Again, the first possibility is obvious: the waste bin. Officials had a hard time putting a number on how many pounds of food are discarded by students daily, but it’s certainly no small figure: there are five dining halls, a number of retail establishments, including the Food Court in the New University Union and the Kosher Kitchen. Even so, Robert Griffin, Sodexho’s marketing director, said that the amount of food thrown away at BU compared to other universities is “typically very little.” He attributed this to a decision Sodexho made several years ago to switch the cooking method employed in the dining halls to “batch cooking” — one in which the number of meals prepared reflects the number of people expected to consume them. Additional batches are prepared but not cooked until needed, causing far less excess food waste.

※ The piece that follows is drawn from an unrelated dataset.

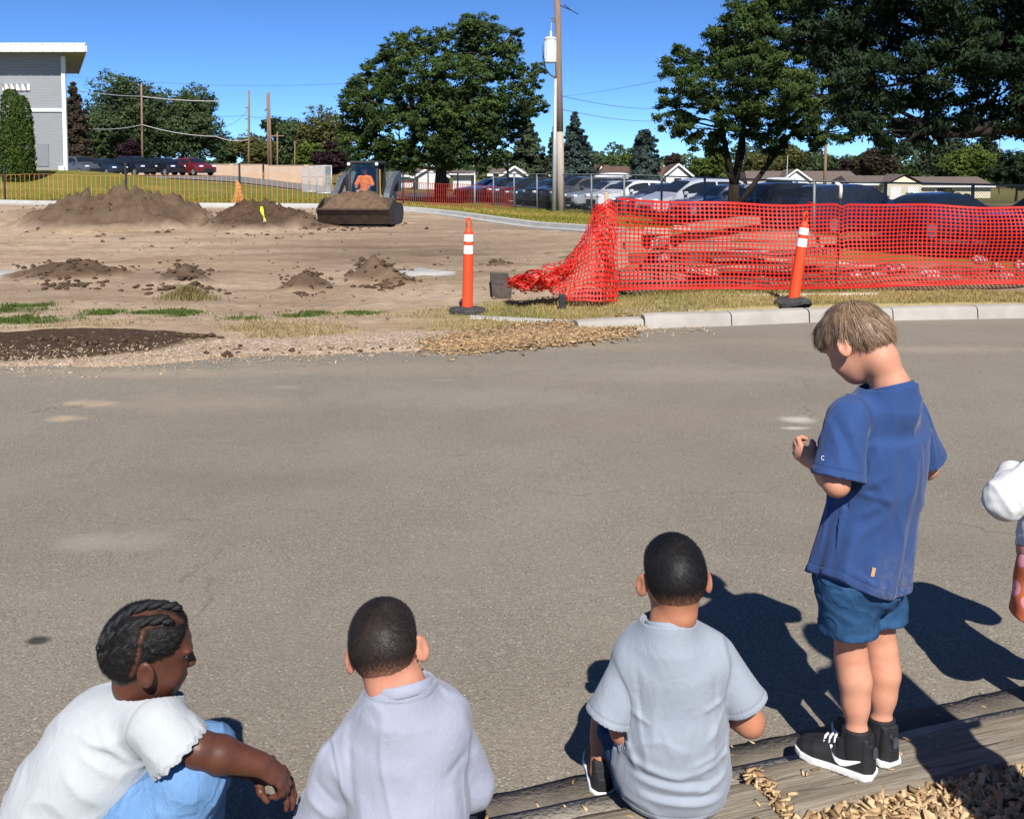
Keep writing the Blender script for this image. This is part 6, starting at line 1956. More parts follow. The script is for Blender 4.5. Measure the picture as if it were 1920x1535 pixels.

Still, despite the fact that much of the dining hall food can be reused from day to day, perishable items like meats, dairy products and certain preservative-free baked goods are disposed of regularly to avoid spoilage and its associated health risks.

A less wasteful end point for food waste is the University’s compost pile and organic garden, on Bunn Hill Road. They are run by interns and students from BU’s Office of Recycling and Resource Management and filled with scraps obtained each week from BU’s dining halls, like coffee grinds and salad bar fixings. But to figure out just how much compost a mid-sized research university can produce, the Office of Recycling and Resource Management conducted a “waste-stream analysis” (a fancy term for digging through trash) at Dickinson Dining Hall.

“For one day, we found 75 pounds of compostable food waste,” said Environmental Resource Manager Juliet Berling.

Leftovers that are not thrown away or composted make their way to a third destination: charity. Several times a year, Sodexho donates large quantities of food to the Community Hunger Outreach Warehouse, or CHOW, located in Binghamton. Last year’s donation was estimated at around 30,000 pounds — roughly $10,000 worth of food.

Although around 90 percent of the items consisted of dry goods, shipments also included “whatever perishable items we felt comfortable giving them based on food safety regulations,” Griffin said.

CHOW often operates in conjunction with Broome Bounty, a local transport service that aids in the distribution of food donations to nearby soup kitchens and food pantries. Aside from Sodexho, CHOW’s food supply comes via individual donors, school food drives and contributions from area restaurants and supermarkets. According to Ed Blaine, the organization’s director, around 1,700,000 pounds of food were distributed last year.

According to a 2006 study on hunger in the Southern Tier, approximately 9,000 Broome County residents travel to a soup kitchen or food pantry every week, amounting to more than two million meals served in 2005 alone.